Wizards Of The Coast Introduces Alchemy, A New Digital Exclusive Magic: The Gathering Format

 

After playing around with cards and mechanics exclusive to Magic: The Gathering Arena, Wizards of the Coast is expanding into supporting a new digital-only format called Alchemy. This new format and everything that comes with it will launch on December 9. 

Alchemy is built on the Standard format and its yearly rotation of sets. That means when the time comes for a year’s worth of cards to drop out of Standard, they will lose legality in Alchemy as well. However, a pool of new, Arena exclusive cards will be added a few weeks after each Standard-legal set launches, meaning we’ll see new batches of digital cards every few months. Players will find these via Alchemy booster packs or by cashing in wildcards like any other card in Arena. Our first Alchemy infusion will play off of the most recent pair of Innistrad sets and is called Alchemy: Innistrad, bringing 63 cards into the client. Most if not all of the cards will feature rules and mechanics that are more at home in a virtual card duel than at the kitchen table. 

Jumpstart: Historic Horizons introduced Arena players to mechanics like Perpetual, Seek, and creating non-token spells out of thin air; rules that make permanent changes to cards, find cards in your library without the need to shuffle afterward or go around the deckbuilding considerations of the game. Alchemy will be playing in this space yet again. You’ll see creatures that will affect cards drawn on the turn to reduce or increase a spell’s cost, or ones that may care about who took the first turn in the game. A new rules text word called “draft” will work a lot like Hearthstone’s Discover, allowing a player the choice of adding one of three cards (chosen randomly from a larger pool) to their hand.

 

The second huge change for Alchemy is the addition of rebalanced cards with different text or mana costs from the originally-printed Standard card. This concept was tested during a very quick Mirror, Mirror event over the summer. For example, the green artifact Esika’s Chariot, which has been a strong force in Standard for months, will now have a lower Crew cost but will enter the battlefield creating one 2/2 cat token instead of two. Because Wizards now has the option to rebalance problem cards, there will technically be no bannings in the Alchemy format. Instead, cards will be tweaked to an appropriate power level. Omnath, Locus of Creation will now be one mana more expensive to cast, and its abilities have been toned down slightly. 

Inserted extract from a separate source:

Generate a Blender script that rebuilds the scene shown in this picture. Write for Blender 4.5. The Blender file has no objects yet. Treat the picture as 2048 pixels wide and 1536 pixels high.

Rebalanced cards will exist separate from the original printings and will feature an Arena “A” at the bottom of the card and next to the spell’s name at the top. This powershifting of cards won’t just be a tool to bring down a strong effect but is being used to make cards better as well. Cosmos Elixer, seen below, now adds a Scry 1 effect to its life gain trigger.

Cards introduced through Alchemy and rebalanced cards will be making their way to Historic and Historic Brawl legality, making these formats still the place to play all of your digital collection from throughout the last few years. The new alternate Standard, Alchemy, and Alchemy: Innistrad will hit MTG Arena on December 9.